> _Given exercise_:
Go through the entries below, tally each line with the string "wide", and give the final number by itself.

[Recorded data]
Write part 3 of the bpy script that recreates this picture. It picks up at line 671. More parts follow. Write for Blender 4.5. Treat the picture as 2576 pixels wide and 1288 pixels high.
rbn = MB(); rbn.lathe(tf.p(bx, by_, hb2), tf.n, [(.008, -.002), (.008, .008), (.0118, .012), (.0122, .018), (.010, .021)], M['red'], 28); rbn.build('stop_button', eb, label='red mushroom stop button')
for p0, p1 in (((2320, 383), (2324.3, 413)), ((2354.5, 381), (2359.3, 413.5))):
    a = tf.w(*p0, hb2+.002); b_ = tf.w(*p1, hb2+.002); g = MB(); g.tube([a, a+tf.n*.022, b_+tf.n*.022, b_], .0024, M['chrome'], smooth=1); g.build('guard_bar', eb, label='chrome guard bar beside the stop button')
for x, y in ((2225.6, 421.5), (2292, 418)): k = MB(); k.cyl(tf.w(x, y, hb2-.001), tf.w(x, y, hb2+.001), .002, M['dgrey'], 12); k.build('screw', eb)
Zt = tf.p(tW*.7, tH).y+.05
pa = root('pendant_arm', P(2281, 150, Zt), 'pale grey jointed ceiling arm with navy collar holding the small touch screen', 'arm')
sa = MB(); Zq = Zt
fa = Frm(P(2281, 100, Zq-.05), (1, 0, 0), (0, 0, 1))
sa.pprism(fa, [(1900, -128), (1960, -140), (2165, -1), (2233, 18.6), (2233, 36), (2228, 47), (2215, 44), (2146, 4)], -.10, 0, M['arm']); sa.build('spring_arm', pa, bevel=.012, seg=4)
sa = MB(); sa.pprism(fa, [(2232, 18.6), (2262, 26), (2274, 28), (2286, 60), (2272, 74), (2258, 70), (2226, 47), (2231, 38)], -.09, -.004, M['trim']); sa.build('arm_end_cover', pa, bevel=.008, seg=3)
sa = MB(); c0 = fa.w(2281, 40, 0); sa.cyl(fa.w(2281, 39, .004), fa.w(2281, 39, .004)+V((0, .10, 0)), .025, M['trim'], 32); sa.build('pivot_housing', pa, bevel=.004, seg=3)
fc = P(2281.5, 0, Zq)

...

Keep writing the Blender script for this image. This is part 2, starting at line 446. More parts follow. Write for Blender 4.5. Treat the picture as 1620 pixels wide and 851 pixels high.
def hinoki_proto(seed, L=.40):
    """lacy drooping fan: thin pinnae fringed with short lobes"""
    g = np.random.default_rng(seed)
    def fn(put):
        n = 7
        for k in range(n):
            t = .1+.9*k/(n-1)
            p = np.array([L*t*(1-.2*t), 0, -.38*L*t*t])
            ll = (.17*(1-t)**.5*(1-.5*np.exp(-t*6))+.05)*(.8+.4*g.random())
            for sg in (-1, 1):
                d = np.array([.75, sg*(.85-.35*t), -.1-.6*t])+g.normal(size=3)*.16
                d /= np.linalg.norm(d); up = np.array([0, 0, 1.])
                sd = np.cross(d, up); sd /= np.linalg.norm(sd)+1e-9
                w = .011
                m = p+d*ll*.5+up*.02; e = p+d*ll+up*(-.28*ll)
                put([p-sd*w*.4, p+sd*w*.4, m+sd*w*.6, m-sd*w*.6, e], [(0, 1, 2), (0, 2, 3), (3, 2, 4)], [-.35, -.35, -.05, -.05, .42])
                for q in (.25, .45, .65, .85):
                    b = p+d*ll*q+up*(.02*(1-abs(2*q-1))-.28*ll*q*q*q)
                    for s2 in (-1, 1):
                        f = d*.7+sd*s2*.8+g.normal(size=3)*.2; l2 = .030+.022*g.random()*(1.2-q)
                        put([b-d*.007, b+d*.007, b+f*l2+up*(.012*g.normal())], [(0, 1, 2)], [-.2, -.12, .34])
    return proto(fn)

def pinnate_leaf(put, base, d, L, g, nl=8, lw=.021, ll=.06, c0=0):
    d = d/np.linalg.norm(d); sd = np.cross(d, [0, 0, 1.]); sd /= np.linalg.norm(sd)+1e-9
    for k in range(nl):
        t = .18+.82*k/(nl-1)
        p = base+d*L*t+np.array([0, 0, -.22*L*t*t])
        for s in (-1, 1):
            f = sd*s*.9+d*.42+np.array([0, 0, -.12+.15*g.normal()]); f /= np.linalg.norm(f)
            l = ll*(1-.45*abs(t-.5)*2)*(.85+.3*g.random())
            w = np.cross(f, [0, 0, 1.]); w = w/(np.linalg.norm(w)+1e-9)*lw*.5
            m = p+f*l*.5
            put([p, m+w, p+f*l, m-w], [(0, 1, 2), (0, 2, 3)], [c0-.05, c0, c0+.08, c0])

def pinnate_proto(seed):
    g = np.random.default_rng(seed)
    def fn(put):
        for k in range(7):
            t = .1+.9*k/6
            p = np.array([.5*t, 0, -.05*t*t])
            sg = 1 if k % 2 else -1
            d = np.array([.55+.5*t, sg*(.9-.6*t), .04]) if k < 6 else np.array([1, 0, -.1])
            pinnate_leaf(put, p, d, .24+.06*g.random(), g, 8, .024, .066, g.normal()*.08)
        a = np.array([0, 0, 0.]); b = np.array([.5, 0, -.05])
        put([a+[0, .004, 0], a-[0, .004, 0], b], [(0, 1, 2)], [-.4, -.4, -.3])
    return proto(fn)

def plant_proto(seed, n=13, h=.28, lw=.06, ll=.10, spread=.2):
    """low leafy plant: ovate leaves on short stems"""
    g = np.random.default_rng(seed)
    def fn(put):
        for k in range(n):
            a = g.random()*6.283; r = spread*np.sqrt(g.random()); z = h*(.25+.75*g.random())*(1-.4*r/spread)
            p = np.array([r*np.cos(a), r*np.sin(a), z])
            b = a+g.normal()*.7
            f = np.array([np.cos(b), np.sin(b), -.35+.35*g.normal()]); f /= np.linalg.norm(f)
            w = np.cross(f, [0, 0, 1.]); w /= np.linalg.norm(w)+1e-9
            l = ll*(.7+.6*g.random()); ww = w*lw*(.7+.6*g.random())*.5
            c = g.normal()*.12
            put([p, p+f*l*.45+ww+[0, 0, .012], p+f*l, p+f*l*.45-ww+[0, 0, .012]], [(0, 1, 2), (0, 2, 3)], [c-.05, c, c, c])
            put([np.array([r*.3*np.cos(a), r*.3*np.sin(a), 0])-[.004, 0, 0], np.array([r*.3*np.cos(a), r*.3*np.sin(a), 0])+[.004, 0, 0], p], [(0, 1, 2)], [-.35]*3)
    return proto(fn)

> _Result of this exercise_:
2